For part 2, I based my calculations off the formula provided by this link:
$$T_2(x) = f(x_0) + f'(x_0)(x - x_0) + \dfrac{f''(x_0)}{2!} \cdot (x-x_0)^2$$
After checking my answer on Wolfram, I concluded that $$T_2(x) = \dfrac{(1-x)}{2} - \dfrac{(x-1)^2}{4} $$
For part 3, I have tried to copy the method which was provided in this related question (namely, calculate furter terms of the Taylor polynomial until they can be generalized). After calculating the next term of the polynomial to be $f^3(x_0) = -\frac{1}{2}$, I concluded that $f^k(x_0) = -\frac{1}{2}$. Give this, we should have all the ingredients from the Taylor Polynomial to generalize these as the given power series, that is to say the factorial that occurs will be represented in our sum as
$\frac{1}{k!} = \sum\limits_{k=1}^{\infty} \frac{1}{k}$
and the part $(x-1)^k$ is already contained.

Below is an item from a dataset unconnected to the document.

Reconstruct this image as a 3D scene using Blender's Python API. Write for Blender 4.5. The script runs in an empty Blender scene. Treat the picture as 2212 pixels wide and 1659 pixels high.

I just don't know how to present this in a mathematical way. Can someone please provide some assistance in formalizing my solution?
For part $3$ you may consider the following approach.
$$\ln \sqrt {2-x} =(1/2) \ln (2-x) = -1/2 \int _1 ^x \frac {dt}{2-t} $$
$$ \frac {1}{2-t} = \frac {1}{1-(t-1)} = 1+(t-1)+(t-1)^2+(t-1)^3+...$$
Upon integration you get the desired infinite power series about $x_0=1$
Now you apply the uniqueness of Taylor Series to get the result.